Every song on “All Of Your Stones” is good, yet one amazing cut on the album has stood out since the death of Cope and that is “Old Pal.” A now-classic song about the trials and tribulations and special aspects of small town life, which folks in the Tri-State can surely relate to, “Old Pal” has a new meaning now.

“I was talking with Rowdy at the studio when we were cutting these songs, talking about how everything fit together so well and it all made sense, with the exception of maybe one or two new songs,” said Bayliss. “He said, ‘Just because they don’t fit right in line with the story, we got to do them. Those songs are special to somebody for different reasons.’ I had no idea how much they would make sense, like ‘Old Pal.’ I wrote that two or three years ago, so that wasn’t a brand new song, and that was the song I was talking about not fitting in with the narrative of the album’s story line. But, he says, ‘Yeah, but we got to do it.’ And then, he is gone and the record comes out and now maybe that song makes more sense than any of them. I didn’t write it about him, yet it is easy to think that I did, but I wrote it for a reason and we put it on the album for a reason; we just didn’t know what that reason was until now.”

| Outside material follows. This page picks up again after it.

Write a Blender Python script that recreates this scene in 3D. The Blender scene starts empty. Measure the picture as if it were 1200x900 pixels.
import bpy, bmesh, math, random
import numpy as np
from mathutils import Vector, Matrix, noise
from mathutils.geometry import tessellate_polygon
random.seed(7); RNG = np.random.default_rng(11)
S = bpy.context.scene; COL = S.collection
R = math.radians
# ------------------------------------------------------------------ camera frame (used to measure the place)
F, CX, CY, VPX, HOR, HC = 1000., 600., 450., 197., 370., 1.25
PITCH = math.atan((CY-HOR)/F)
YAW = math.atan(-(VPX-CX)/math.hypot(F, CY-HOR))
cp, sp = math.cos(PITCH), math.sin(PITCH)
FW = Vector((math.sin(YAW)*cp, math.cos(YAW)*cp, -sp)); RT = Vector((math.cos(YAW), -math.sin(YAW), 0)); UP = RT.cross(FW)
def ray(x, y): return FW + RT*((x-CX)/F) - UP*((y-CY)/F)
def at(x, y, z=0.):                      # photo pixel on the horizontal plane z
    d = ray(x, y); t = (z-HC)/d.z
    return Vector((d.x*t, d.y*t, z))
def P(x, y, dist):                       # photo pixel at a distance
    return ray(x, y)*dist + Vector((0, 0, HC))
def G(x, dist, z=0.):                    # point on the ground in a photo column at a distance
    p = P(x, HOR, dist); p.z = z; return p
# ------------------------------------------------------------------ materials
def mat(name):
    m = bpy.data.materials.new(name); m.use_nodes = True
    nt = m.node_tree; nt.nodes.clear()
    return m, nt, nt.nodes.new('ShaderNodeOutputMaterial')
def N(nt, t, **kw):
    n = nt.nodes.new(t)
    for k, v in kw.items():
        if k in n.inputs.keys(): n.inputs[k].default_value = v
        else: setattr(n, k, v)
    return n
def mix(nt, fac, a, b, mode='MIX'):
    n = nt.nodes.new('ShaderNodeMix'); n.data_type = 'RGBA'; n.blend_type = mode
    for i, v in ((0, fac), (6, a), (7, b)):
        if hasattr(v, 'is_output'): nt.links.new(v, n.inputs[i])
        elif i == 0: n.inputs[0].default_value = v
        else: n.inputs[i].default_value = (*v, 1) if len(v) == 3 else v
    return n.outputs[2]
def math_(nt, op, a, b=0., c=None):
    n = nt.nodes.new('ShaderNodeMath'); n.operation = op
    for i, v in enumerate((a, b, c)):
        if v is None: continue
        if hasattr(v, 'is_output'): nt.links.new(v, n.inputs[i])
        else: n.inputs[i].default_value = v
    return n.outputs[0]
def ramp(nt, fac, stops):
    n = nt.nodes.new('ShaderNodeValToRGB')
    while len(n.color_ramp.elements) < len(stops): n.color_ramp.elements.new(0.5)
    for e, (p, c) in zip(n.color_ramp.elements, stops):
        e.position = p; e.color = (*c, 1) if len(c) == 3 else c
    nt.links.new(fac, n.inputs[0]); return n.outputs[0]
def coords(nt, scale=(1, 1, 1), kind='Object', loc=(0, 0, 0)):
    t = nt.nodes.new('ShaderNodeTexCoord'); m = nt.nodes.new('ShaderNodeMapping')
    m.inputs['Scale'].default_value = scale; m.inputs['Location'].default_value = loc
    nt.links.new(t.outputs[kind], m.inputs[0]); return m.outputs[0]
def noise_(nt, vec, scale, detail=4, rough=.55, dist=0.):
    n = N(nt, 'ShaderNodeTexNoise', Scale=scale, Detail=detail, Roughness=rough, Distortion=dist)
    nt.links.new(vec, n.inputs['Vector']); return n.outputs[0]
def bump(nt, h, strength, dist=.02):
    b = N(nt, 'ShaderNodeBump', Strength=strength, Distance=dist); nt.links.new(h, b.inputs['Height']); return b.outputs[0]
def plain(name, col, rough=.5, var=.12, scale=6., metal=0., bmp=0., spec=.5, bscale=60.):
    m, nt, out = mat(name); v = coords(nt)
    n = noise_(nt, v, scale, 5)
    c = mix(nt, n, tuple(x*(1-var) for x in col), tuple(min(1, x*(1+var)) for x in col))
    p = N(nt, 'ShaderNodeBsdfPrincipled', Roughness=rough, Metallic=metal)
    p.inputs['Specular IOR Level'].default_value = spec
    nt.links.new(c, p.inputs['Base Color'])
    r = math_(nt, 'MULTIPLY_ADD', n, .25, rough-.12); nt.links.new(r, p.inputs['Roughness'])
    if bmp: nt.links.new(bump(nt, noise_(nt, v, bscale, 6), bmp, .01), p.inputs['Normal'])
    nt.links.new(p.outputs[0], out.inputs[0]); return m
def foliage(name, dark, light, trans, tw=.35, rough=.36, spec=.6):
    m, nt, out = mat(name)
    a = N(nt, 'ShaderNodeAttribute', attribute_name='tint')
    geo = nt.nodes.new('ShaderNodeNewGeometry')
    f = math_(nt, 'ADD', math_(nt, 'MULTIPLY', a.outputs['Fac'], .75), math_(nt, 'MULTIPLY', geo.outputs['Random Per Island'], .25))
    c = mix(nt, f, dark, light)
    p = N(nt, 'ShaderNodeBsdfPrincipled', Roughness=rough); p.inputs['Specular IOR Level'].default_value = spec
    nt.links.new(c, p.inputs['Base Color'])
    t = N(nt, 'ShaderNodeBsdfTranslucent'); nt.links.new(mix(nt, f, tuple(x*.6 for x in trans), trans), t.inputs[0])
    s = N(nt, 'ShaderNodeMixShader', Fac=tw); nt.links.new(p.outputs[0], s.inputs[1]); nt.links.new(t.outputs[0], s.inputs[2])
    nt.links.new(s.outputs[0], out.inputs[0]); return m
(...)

Before Bayliss moved to Nashville and met Cope and the rest of The Steel Woods, he paid his dues in the Alabama music scene before doing the same in Tennessee.

“I like touring,” said Bayliss. “I mean, it’s better than digging a ditch. But our traveling has come a long way since back in the day. We’ve been on about everything with wheels, and we’ve worked on everything with wheels. We used to change a trailer tire a week and broke down the bus every other week and vans as well. It’s just a part of the job. Luckily we have a pretty good bus situation now with a driver. I used to be the driver when we had an Eagle bus. I’d drive all night, then sleep all day and let them do the sound check, then wake up and play the show and then get back behind the wheel. So, yes, I’m glad not to have to do that anymore.”

The Steel Woods are happy to be playing in the Mountain State.

“Man, I love West Virginia,” said Bayliss. “We just played at the State Fair there a couple of weeks ago. There are a lot of good folks there. We are excited about it, the shows are going good and folks are showing up and having a good time, and that is what we want to see. We do it for the fans. It isn’t up to us, it’s up to them as they are the ones that make it a good night.”